O quizás todo tenga que ver con el secreto mejor guardado de Japón: la ausencia de papeleras. Cualquier turista que haya pasado unos días en el país puede dar testimonio de ello. La limpieza de sus calles corresponde a una cultura impensable en occidente. Cada individuo se hace responsable de la basura que genera, manteniéndola consigo hasta que es capaz de deshacerse de ella, normalmente reciclándola como es debido. Esta actitud, sumada a una peculiar visión de la seguridad nacional (en 1995 el metro de Tokio sufrió un atentado químico con gas sarín, calculadamente situado en sus papeleras, eliminadas desde entonces), hace dificilísimo toparse con recipientes en los que arrojar desechos. Pero no imposible: las máquinas de bebida o comida cuentan siempre con unos cubos contiguos, en ocasiones integrados en su misma estructura, en los que poder depositar envases.

El auténtico pozo de los deseos

Aunque el té, el café o los refrescos sean los productos estrella, la oferta es inabarcable. La industria del vending es tan competitiva, y los permisos tan sencillos de conseguir, que los japoneses son capaces de vender cualquier cosa a través de este mecanismo. Dispensadores de zumo de naranja o de helados se agolpan junto a otros que ofrecen salsa Sriracha, fruta fresca o ropa interior femenina. En Akihabara, el barrio de Tokio dedicado al manga, los videojuegos y el coleccionismo, muchas tiendas venden sus últimas novedades en máquinas a la entrada. En la estación del teleférico de la región de Hakone, los niños se agolpan frente a enormes aparatos que venden trenes de juguete a cambio de monedas.

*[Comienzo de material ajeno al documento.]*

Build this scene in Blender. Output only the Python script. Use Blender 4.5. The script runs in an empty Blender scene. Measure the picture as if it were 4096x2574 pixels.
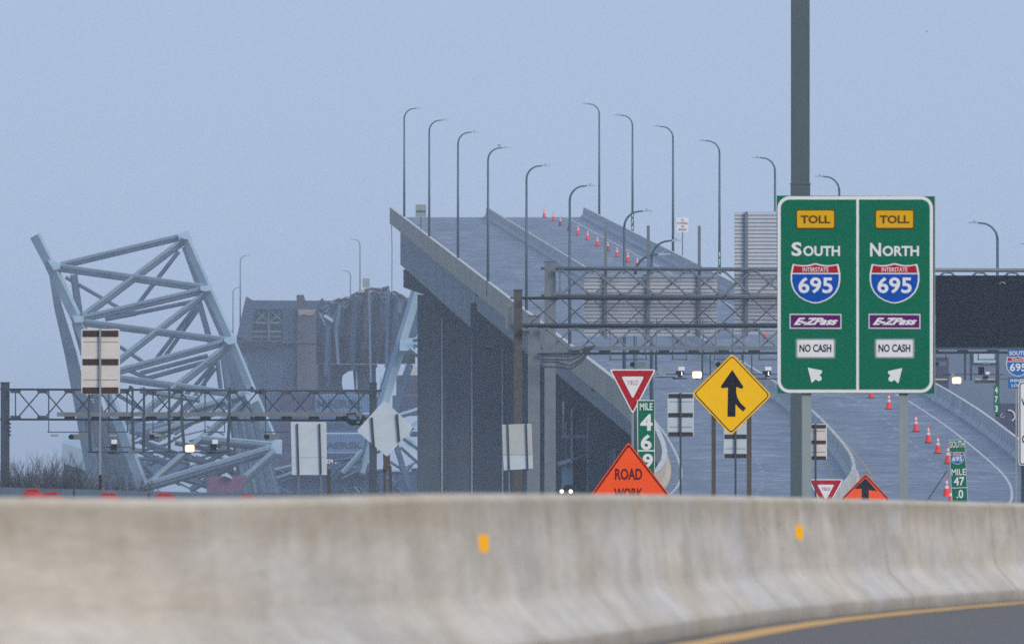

Existe incluso un primo cercano de la máquina expendedora, llamado gashapon, que engloba un fenómeno propio. Fabricados por la marca Bandai, los gashapones son figuritas coleccionables encerradas en bolas de plástico, como aquellas que te compraban tus padres cuando parabais a merendar en un bar de carretera. Sin embargo, estas cuentan con dos grandes diferencias. Los mecanismos que las dispensan son fácilmente reconocibles. Son pequeños, blancos o naranjas y están apilados en interminables filas. Y la variedad de productos es devastadora. Las más normales albergan personajes de anime (Pokémon, One Piece, Naruto…), animalillos adorables, llaveros o pendientes. Otras, se vuelven más y más locas, pudiendo llegar a tener forma de patata frita, torso desnudo de hombre o instrumentos de cocina. Hay máquinas de gashapon que, al introducir una moneda, devuelven… ¡máquinas de gashapon pequeñitas!

Palomitas en Shibuya, bichos comestibles en Shinjuku, ramen en Shimokitasawa. Tabaco, condones o entradas para el cine. Los universos de Doraemon, Digimon o Ghost in the Shell incluyen referencias a máquinas expendedoras. Millones de posibilidades, que crecen día tras día, sostenidas por un ejército de hombres y mujeres que se encargan de reponer y prestar atención a estos humildes monumentos al gasto. ¿Es contagiable esta forma de entender el consumo? Bueno, en la estación de autobuses de Asturias había, hasta hace poco, una máquina en la que comprar cachopos. Quizás en unos años estemos lo suficientemente preparados como para que Tommy Lee Jones nos visite.